Why, this American wonders, don’t they just play until one team finally scores the game-winner? We call this “sudden victory” in American football. If they’re worried the game will drag on too long, why not simply widen the goals by a couple of meters for overtime? Scoring would be that much easier. This would add more beauty – literally a timeless aesthetic – to the game.

The great beauty of baseball, after all, is it’s timeless quality. Unlike both kinds of football, basketball and hockey, there is no clock in baseball but rather a set number of “outs” and “innings” allotted to each team –three outs per inning, and nine innings in a professional game. In sports that run on a clock, a game can essentially be “over” long before time runs out if one team compiles a substantial lead. But in baseball, as the saying goes, “It ain’t over ‘til it’s over.” The point emphasizes the possibility of dramatic comebacks because there is no clock. Nor is there a bogus “tiebreaker”: teams keep playing in the overtime of “extra innings,” as many as it takes, until somebody finally prevails.

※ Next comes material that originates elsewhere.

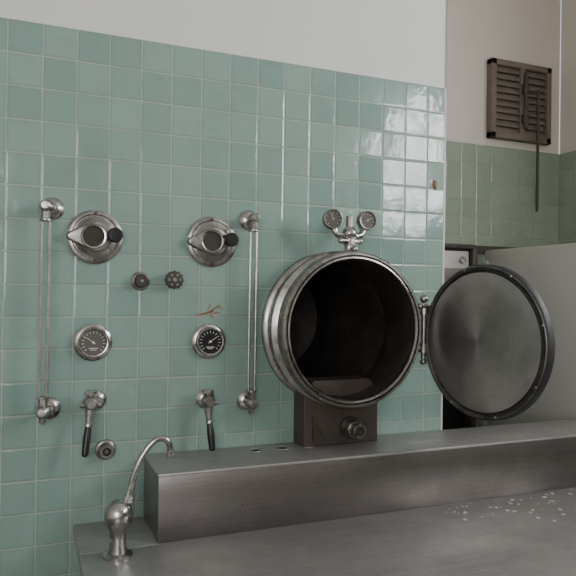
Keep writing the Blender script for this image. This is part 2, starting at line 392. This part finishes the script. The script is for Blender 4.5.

Baseball fans would not want a tie resolved by, say, a home-run hitting contest.

After moving to Hanoi in late 2010, I was a bit taken aback by how European teams like Arsenal and Manchester United were showcased in the sports sections of Vietnamese newspapers. The Vietnamese love the sport though they know it may be decades  before their national team can compete with the world’s best. As I write these words, the World Cup has come down to its four finalists: Germany, the Netherlands, Brazil, and Argentina. Two teams from Europe, two from Latin America. Which team, I wonder, do the Vietnamese favor? A colleague suggested that the Vietnamese fans may be divided by their personal preferences – but that all would be rooting for good games.

Such games, I assume, would be free of flopping. And shouldn’t the victor be decided by an honest-to-goodness goal?